-- Begin Data for the task --

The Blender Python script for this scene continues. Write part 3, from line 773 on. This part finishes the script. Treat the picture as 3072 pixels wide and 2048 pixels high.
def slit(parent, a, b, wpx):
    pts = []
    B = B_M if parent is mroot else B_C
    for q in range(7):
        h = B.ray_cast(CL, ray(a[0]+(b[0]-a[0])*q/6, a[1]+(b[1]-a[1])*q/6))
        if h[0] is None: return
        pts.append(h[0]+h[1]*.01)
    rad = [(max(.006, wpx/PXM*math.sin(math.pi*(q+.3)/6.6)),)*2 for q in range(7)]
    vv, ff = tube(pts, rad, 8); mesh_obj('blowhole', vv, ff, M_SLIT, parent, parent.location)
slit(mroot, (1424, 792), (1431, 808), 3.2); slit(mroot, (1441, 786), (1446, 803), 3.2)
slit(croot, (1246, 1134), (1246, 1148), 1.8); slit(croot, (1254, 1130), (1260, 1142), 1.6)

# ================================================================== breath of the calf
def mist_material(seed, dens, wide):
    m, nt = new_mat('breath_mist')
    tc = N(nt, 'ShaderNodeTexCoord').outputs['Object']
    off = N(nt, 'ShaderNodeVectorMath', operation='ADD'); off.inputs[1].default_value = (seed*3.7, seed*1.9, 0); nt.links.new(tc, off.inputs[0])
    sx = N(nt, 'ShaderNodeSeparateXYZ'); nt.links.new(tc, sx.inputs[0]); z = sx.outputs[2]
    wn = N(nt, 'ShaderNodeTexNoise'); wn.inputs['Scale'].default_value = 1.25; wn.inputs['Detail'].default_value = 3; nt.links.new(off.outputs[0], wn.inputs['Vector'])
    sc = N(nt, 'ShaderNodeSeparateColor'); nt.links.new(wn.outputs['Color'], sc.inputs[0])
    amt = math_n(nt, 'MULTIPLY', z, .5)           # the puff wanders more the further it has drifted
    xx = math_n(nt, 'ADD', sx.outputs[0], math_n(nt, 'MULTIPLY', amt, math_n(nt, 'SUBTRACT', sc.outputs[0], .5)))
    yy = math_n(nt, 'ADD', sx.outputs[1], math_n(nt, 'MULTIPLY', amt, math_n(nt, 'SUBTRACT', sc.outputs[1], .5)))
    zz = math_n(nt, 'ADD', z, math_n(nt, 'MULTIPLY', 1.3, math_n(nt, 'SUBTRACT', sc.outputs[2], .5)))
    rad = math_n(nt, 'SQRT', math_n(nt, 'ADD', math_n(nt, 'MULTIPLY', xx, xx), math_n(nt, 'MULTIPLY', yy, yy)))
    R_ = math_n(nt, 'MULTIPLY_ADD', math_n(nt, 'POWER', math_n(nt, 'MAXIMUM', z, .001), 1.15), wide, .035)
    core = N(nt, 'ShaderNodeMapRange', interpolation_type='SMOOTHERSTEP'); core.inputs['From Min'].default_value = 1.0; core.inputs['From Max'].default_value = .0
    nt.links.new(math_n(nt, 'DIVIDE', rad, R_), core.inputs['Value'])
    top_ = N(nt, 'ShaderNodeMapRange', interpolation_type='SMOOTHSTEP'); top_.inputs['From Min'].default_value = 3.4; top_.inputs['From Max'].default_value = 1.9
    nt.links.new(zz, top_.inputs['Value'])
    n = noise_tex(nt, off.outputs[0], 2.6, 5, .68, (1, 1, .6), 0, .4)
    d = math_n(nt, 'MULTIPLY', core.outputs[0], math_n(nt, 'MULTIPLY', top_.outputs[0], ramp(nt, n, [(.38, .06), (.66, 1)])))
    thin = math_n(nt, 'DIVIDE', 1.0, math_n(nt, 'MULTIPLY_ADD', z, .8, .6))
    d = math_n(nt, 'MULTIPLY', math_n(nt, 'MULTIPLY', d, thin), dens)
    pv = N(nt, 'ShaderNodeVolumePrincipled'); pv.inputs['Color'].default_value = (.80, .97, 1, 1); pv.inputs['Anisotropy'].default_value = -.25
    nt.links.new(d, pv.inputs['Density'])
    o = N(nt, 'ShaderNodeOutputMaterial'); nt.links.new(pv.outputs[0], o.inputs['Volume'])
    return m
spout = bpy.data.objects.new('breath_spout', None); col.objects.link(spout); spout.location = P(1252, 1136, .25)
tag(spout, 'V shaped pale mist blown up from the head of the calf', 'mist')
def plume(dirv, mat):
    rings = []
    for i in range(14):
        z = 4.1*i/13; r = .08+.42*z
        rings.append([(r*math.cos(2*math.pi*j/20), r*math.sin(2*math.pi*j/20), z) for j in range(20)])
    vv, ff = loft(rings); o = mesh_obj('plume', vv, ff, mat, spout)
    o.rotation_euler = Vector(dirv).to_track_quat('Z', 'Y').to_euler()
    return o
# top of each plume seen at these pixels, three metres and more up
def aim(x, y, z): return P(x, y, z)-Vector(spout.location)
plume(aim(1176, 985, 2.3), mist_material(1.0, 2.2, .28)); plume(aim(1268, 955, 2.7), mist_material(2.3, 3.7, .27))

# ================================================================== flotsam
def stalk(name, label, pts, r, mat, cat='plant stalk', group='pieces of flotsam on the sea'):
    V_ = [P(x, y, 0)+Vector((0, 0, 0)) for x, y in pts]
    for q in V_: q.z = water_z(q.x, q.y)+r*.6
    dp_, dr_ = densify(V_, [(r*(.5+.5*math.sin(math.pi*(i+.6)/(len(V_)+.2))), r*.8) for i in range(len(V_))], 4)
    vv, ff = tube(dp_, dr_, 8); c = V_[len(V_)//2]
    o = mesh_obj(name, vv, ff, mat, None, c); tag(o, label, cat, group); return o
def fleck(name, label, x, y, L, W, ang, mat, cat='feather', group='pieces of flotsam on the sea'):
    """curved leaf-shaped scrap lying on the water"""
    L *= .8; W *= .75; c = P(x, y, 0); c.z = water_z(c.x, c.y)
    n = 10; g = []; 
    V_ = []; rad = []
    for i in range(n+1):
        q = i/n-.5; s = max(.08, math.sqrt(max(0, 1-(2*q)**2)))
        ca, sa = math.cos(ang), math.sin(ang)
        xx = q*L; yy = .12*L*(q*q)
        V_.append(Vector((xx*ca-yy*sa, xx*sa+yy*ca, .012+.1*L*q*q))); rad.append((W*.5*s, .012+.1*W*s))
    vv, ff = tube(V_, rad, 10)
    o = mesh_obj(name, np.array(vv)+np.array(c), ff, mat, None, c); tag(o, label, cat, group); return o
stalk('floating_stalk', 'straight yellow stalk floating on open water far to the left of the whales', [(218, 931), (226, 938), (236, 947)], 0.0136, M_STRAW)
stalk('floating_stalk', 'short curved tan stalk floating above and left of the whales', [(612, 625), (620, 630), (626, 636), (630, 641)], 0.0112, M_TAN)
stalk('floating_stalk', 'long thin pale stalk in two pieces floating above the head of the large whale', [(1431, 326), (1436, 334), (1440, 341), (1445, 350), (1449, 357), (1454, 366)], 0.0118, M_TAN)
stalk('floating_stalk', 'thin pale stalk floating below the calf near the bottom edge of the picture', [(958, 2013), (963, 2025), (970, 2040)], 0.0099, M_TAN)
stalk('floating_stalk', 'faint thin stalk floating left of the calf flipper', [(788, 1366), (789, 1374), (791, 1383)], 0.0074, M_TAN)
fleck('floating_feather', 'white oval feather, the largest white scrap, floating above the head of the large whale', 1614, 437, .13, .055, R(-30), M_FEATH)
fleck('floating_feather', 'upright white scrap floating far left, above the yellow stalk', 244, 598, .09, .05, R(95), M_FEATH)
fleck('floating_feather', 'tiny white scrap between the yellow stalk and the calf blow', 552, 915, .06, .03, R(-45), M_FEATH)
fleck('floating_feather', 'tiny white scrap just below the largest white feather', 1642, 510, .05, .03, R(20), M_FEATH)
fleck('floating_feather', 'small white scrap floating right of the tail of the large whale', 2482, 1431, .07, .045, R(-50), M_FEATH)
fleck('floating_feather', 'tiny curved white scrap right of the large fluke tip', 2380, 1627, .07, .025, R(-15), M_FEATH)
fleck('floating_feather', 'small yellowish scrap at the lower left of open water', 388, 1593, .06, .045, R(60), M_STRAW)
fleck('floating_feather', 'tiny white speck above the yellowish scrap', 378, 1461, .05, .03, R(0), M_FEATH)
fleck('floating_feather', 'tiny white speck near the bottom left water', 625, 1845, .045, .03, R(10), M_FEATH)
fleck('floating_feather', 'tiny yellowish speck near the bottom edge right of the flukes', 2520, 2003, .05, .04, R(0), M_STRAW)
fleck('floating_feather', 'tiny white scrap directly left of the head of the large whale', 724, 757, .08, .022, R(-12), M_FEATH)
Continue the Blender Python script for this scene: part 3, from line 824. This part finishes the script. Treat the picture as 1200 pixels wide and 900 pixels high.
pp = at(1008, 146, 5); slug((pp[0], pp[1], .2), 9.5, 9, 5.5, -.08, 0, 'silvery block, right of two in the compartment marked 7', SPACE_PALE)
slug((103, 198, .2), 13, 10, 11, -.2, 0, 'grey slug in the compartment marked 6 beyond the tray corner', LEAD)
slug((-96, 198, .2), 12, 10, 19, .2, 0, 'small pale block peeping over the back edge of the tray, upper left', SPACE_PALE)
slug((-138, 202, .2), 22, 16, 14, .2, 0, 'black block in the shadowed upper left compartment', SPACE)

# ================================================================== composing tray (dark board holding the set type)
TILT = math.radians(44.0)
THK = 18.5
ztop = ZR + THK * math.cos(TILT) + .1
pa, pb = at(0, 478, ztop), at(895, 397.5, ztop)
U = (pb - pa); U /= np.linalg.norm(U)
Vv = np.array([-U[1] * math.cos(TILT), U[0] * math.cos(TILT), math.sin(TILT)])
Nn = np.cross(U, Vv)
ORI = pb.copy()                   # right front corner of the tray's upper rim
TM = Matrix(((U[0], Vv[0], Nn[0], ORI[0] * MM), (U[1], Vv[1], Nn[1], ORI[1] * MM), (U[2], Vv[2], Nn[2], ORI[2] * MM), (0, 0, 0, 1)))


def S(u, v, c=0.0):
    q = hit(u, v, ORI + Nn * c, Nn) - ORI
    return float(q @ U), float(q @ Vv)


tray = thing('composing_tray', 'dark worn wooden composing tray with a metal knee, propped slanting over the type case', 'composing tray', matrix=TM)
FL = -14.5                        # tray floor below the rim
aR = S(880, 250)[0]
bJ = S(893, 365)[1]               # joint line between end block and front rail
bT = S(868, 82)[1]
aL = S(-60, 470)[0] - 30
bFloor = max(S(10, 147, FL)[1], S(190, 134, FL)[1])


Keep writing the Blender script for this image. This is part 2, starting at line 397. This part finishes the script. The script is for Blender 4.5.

-- End Data for the task --

Goal of the exercise: Find all the lines containing "Blender" in the material, then copy them.

Finished task:
The Blender Python script for this scene continues. Write part 3, from line 773 on. This part finishes the script. Treat the picture as 3072 pixels wide and 2048 pixels high.
Continue the Blender Python script for this scene: part 3, from line 824. This part finishes the script. Treat the picture as 1200 pixels wide and 900 pixels high.
Keep writing the Blender script for this image. This is part 2, starting at line 397. This part finishes the script. The script is for Blender 4.5.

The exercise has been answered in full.